==== Data excerpt ====

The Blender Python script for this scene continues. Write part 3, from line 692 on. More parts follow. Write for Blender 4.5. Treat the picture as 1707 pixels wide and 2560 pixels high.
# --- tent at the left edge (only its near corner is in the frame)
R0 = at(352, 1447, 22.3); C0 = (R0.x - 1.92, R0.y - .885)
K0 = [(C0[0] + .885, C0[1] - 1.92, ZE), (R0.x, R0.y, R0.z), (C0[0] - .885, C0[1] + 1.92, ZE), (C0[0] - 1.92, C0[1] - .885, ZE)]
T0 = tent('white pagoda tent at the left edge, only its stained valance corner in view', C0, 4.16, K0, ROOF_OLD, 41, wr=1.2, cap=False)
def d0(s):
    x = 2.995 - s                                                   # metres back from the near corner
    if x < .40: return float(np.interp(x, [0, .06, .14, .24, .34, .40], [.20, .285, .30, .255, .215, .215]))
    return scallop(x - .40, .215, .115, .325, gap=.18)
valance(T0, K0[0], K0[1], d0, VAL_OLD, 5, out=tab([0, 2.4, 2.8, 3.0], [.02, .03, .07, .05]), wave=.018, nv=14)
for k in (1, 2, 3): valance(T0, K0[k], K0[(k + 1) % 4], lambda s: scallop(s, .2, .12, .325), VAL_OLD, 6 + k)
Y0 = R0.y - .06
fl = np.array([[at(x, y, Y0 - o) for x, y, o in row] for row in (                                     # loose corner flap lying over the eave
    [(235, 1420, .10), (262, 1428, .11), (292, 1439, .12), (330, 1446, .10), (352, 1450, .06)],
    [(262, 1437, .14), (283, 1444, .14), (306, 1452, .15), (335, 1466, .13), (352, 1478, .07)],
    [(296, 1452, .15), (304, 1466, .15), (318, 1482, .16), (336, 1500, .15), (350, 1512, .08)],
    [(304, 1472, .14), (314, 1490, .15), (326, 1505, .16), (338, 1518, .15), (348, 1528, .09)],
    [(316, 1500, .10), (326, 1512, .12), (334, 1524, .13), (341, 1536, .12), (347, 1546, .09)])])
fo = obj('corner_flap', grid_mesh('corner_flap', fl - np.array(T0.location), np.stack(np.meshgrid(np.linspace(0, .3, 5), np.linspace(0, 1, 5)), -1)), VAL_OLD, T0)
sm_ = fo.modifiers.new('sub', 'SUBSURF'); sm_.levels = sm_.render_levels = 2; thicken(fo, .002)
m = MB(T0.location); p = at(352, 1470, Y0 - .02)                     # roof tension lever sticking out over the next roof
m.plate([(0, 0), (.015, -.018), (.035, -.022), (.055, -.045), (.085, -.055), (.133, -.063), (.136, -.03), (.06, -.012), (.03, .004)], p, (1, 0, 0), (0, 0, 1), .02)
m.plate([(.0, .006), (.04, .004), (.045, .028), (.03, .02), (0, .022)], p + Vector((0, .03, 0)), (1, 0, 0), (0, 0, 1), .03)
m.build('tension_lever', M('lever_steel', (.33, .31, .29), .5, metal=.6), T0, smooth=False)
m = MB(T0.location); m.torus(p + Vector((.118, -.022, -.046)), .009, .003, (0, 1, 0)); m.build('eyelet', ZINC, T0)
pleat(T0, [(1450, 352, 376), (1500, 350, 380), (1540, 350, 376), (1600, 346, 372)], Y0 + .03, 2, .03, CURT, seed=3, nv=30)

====

**Exercise brief**:
Would you copy out each line exactly as written?

**Exercise result**:
The Blender Python script for this scene continues. Write part 3, from line 692 on. More parts follow. Write for Blender 4.5. Treat the picture as 1707 pixels wide and 2560 pixels high.
# --- tent at the left edge (only its near corner is in the frame)
R0 = at(352, 1447, 22.3); C0 = (R0.x - 1.92, R0.y - .885)
K0 = [(C0[0] + .885, C0[1] - 1.92, ZE), (R0.x, R0.y, R0.z), (C0[0] - .885, C0[1] + 1.92, ZE), (C0[0] - 1.92, C0[1] - .885, ZE)]
T0 = tent('white pagoda tent at the left edge, only its stained valance corner in view', C0, 4.16, K0, ROOF_OLD, 41, wr=1.2, cap=False)
def d0(s):
    x = 2.995 - s                                                   # metres back from the near corner
    if x < .40: return float(np.interp(x, [0, .06, .14, .24, .34, .40], [.20, .285, .30, .255, .215, .215]))
    return scallop(x - .40, .215, .115, .325, gap=.18)
valance(T0, K0[0], K0[1], d0, VAL_OLD, 5, out=tab([0, 2.4, 2.8, 3.0], [.02, .03, .07, .05]), wave=.018, nv=14)
for k in (1, 2, 3): valance(T0, K0[k], K0[(k + 1) % 4], lambda s: scallop(s, .2, .12, .325), VAL_OLD, 6 + k)
Y0 = R0.y - .06
fl = np.array([[at(x, y, Y0 - o) for x, y, o in row] for row in (                                     # loose corner flap lying over the eave
    [(235, 1420, .10), (262, 1428, .11), (292, 1439, .12), (330, 1446, .10), (352, 1450, .06)],
    [(262, 1437, .14), (283, 1444, .14), (306, 1452, .15), (335, 1466, .13), (352, 1478, .07)],
    [(296, 1452, .15), (304, 1466, .15), (318, 1482, .16), (336, 1500, .15), (350, 1512, .08)],
    [(304, 1472, .14), (314, 1490, .15), (326, 1505, .16), (338, 1518, .15), (348, 1528, .09)],
    [(316, 1500, .10), (326, 1512, .12), (334, 1524, .13), (341, 1536, .12), (347, 1546, .09)])])
fo = obj('corner_flap', grid_mesh('corner_flap', fl - np.array(T0.location), np.stack(np.meshgrid(np.linspace(0, .3, 5), np.linspace(0, 1, 5)), -1)), VAL_OLD, T0)
sm_ = fo.modifiers.new('sub', 'SUBSURF'); sm_.levels = sm_.render_levels = 2; thicken(fo, .002)
m = MB(T0.location); p = at(352, 1470, Y0 - .02)                     # roof tension lever sticking out over the next roof
m.plate([(0, 0), (.015, -.018), (.035, -.022), (.055, -.045), (.085, -.055), (.133, -.063), (.136, -.03), (.06, -.012), (.03, .004)], p, (1, 0, 0), (0, 0, 1), .02)
m.plate([(.0, .006), (.04, .004), (.045, .028), (.03, .02), (0, .022)], p + Vector((0, .03, 0)), (1, 0, 0), (0, 0, 1), .03)
m.build('tension_lever', M('lever_steel', (.33, .31, .29), .5, metal=.6), T0, smooth=False)
m = MB(T0.location); m.torus(p + Vector((.118, -.022, -.046)), .009, .003, (0, 1, 0)); m.build('eyelet', ZINC, T0)
pleat(T0, [(1450, 352, 376), (1500, 350, 380), (1540, 350, 376), (1600, 346, 372)], Y0 + .03, 2, .03, CURT, seed=3, nv=30)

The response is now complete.